For Alfred Hitchcock “Lifeboat” was above all a technical challenge – how to set an entire movie in one, confined set while keeping the action dynamic.  He indisputably solved that puzzle.  Without strong characters, though, Lifeboat would just be stunt filmmaking.

Setting aside the implausibility attached to Bankhead’s portrayal, the rest of the cast is more believable.  The English and Americans try to organize and choose a destination, while always debating how much the German, Willi (Walter Slezak) can be trusted.  The industrialist, Rittenhouse (Henry Hull, in a terrific performance) initially takes charge – not because he has any particular aptitude for captaining a ship but simply because he’s accustomed to being a boss.  After several misfortunes, the passengers find themselves depending on Willi for survival but still unsure what his intentions are.   Hitchcock tips the audience off early:  we know that Willi is duplicitous.  And yet, he’s by far the most capable person in the boat.  At the level of nations and ideologies, Willie and the others in the boat are enemies.  Practically speaking, no one survives without cooperation.

It was the depiction of the German commander that prompted such negative reactions to Lifeboat.  Was this pro-Nazi propaganda, depicting the Nazi character as so much smarter and stronger than the Allied characters?  Hitchcock himself said he was creating a microcosm of the war, in which  the Allies were – at least initially – well meaning, but disorganized.  The Germans, on the other hand, seemed to have a single minded determination.  The English and American citizens spark romances, bicker over politics, try to craft a variety of diversions to pass the time.  But “defeating” this enemy will require that they put distractions and differences aside and find their own unity of purpose.

The moral message of Lifeboat is complicated, especially given that it was created during the war.  If Willi can’t be trusted (and we know that he can’t), what should be done with him?  One of the sailors (John Hodiak) argues that Willi should be thrown overboard.  Rittenhouse says that would be a war crime, that he should be held as a prisoner of war.  The latter argument has the moral high ground, and yet if this story is a microcosm of the war, then perhaps Hodiak’s character is right.  Still, the one scene of mob violence is filmed from behind and shows even the gentle nurse in uncontrollable rage.  Hitchcock said he wanted the characters to look like a pack of dogs in that scene, an unsettling image for the Allies putting aside differences to conquer the Nazi war machine.

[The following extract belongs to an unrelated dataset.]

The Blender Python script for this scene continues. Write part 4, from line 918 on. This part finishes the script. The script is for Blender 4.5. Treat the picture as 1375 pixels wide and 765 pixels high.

Back to the technical tour de force…except for one shot, Hitchcock insisted that Lifeboat be filmed entirely in the boat (though four boats were actually used for filming – two complete, and two split in half).  Filmed entirely on a studio set, Lifeboat feels entirely real.  It was an uncomfortably immersive experience for the cast, too, who suffered from motion sickness, colds, pneumonia, and one broken rib (Hume Cronyn).  The cinematography by Glen MacWilliams is beautifully rendered in this new Blu-ray:  watch the brief burial at sea scene, with Canada Lee in close up and other characters silhouetted behind him.  It’s simply gorgeous.

Kino-Lorber’s Blu-ray release is loaded with extras:  two audio commentaries, by film historian Tim Lucas and film professor Drew Casper; audio of Francois Truffaut interviewing Alfred Hitchcock about Lifeboat; a short documentary on the making of the film, and a sampling of classic trailers.  Pro tip:  watch the trailer for Five Miles to Midnight.  You’ll thank me later.